Quelle vision portez-vous sur le cinéma tunisien de ces 10 dernières années ?

J’apprécie beaucoup ce que la nouvelle vague fait. Au-delà de la subvention, il faut continuer à réaliser des films, même à petit budget. On a un gros problème de distribution. On est en manque profond de salles de cinéma. Les scénarios, les techniciens et les acteurs tunisiens sont les meilleurs dans le monde arabe. On a du succès dans tous les pays arabes, et partout où on passe. Même en Egypte, pays réputé pour son cinéma, on excelle. Pourquoi ne pas faire du cinéma commercial ? Le cinéma tunisien manque de comédies. Mais ce qui est préoccupant, surtout, c’est le manque de salles. Il faut en ouvrir davantage. Nous manquons de volonté pour ouvrir des salles de cinéma, qui sont actuellement concentrées à Tunis ou dans sa banlieue. C’est insuffisant. Il faut partir dans les régions et travailler sur un modèle économique fiable pour assurer la pérennité d’une salle de cinéma. Tant qu’on a des jeunes tunisiens qui montent, qui créent, qui sillonnent le monde et qui résistent, je reste confiant.

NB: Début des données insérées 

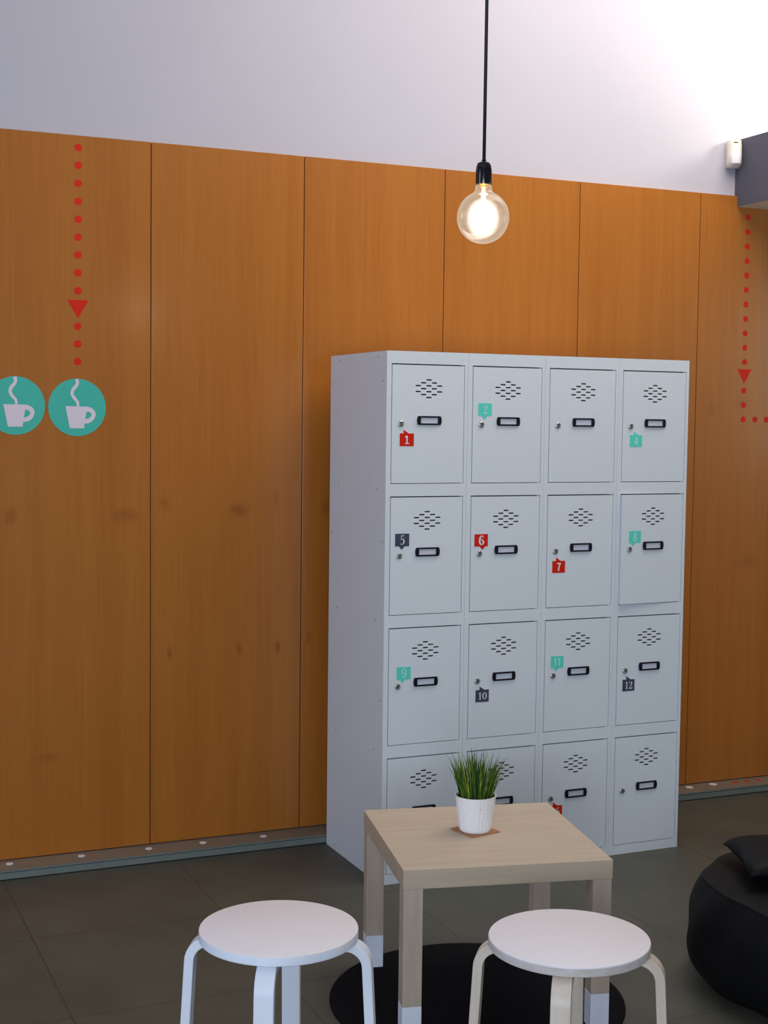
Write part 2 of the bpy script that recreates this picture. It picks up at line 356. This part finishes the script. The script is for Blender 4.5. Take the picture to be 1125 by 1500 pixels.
# numerals as strokes (unit height), x, z, width
G = {
 '1s': [([(.30, 1.0, .17), (.30, .0, .17)], 0), ([(.06, .80, .13), (.30, .95, .15)], 0), ([(.02, .055, .11), (.60, .055, .11)], 0)],
 '1v': [([(.30, 1.0, .14), (.30, 0, .14)], 0), ([(.10, .86, .06), (.30, .97, .08)], 0), ([(.12, .025, .05), (.48, .025, .05)], 0)],
 '1n': [([(.30, 1.0, .17), (.30, 0, .17)], 0), ([(.10, .84, .12), (.30, .95, .12)], 0)],
 '2': [([(.07, .72, .10), (.10, .90, .06), (.28, .98, .05), (.47, .86, .15), (.47, .66, .17), (.30, .40, .08), (.08, .08, .05)], 1), ([(.05, .07, .13), (.56, .07, .13)], 0), ([(.55, .02, .04), (.58, .28, .03)], 0)],
 '4': [([(.40, 1, .09), (.04, .34, .07)], 0), ([(.0, .30, .10), (.62, .30, .10)], 0), ([(.42, 1, .17), (.42, 0, .17)], 0)],
 '5': [([(.14, .95, .09), (.52, .97, .08)], 0), ([(.15, .97, .06), (.12, .55, .05)], 0), ([(.12, .54, .05), (.30, .62, .07), (.50, .48, .15), (.50, .22, .15), (.30, .03, .06), (.10, .06, .07), (.07, .14, .08)], 1)],
 '6': [([(.52, .80, .13), (.46, .97, .08), (.30, .99, .07), (.14, .78, .19), (.10, .42, .22), (.17, .12, .18), (.34, .03, .08), (.52, .16, .19), (.54, .34, .20), (.44, .55, .10), (.30, .57, .08), (.14, .42, .12)], 1)],
 '7': [([(.02, .92, .16), (.60, .92, .16)], 0), ([(.53, .92, .16), (.34, .55, .18), (.24, .0, .19)], 1)],
 '8': [([(.30, .54, .12), (.12, .68, .13), (.12, .86, .13), (.30, .97, .11), (.48, .86, .13), (.48, .68, .13), (.30, .54, .12), (.09, .38, .14), (.09, .14, .14), (.30, .03, .11), (.51, .14, .14), (.51, .38, .14), (.30, .54, .12)], 1)],
 '9': [([(.50, .60, .12), (.34, .42, .10), (.12, .50, .12), (.06, .72, .12), (.16, .93, .12), (.34, .98, .10), (.52, .86, .12), (.54, .55, .13), (.48, .20, .13), (.32, .03, .11), (.10, .07, .12)], 1)],
 '0': [([(.30, .98, .06), (.10, .78, .13), (.06, .50, .16), (.10, .22, .13), (.30, .02, .06), (.50, .22, .13), (.54, .50, .16), (.50, .78, .13), (.30, .98, .06)], 1)],
}
def numeral(keys, cx, cz, h, asp, y):
    bm = new(); adv = .66; tot = adv*len(keys)-.06
    for i, k in enumerate(keys):
        for j, (pts, sm) in enumerate(G[k]):
            ribbon(bm, pts, y-.00003*j, bool(sm), h*asp, h, cx+(i*adv-tot/2)*h*asp, cz-h/2)
    return bm
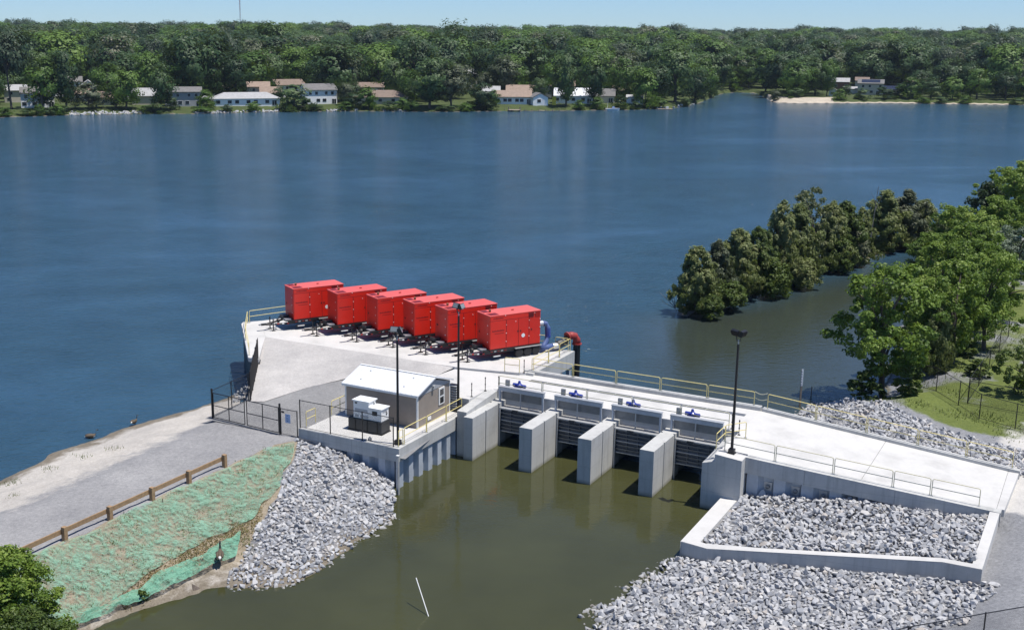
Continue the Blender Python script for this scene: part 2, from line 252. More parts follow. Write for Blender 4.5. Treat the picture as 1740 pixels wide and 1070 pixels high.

Quels sont vos prochains projets ?

Je ferai tourner «Rehla» dans des festivals à travers le monde. Je le donnerai à des associations, gratuitement, pour le projeter. Je viens de terminer le tournage du prochain film saoudien de Dhafer Al Abidine en Arabie Saoudite. J’ai réalisé un documentaire que je vais sortir prochainement «L’Armée blanche tunisienne», hommage au travail acharné des médecins effectué pendant la pandémie. Il a été tourné pendant le confinement général. Ce film est contre l’oubli. Il rappellera une période dure. Je n’ai fait qu’une seule projection pour les médecins à l’IFT. Il a été très bien reçu. La sortie est pour bientôt. J’ai écrit une sitcom «3 Cats», mais pas pour la télé.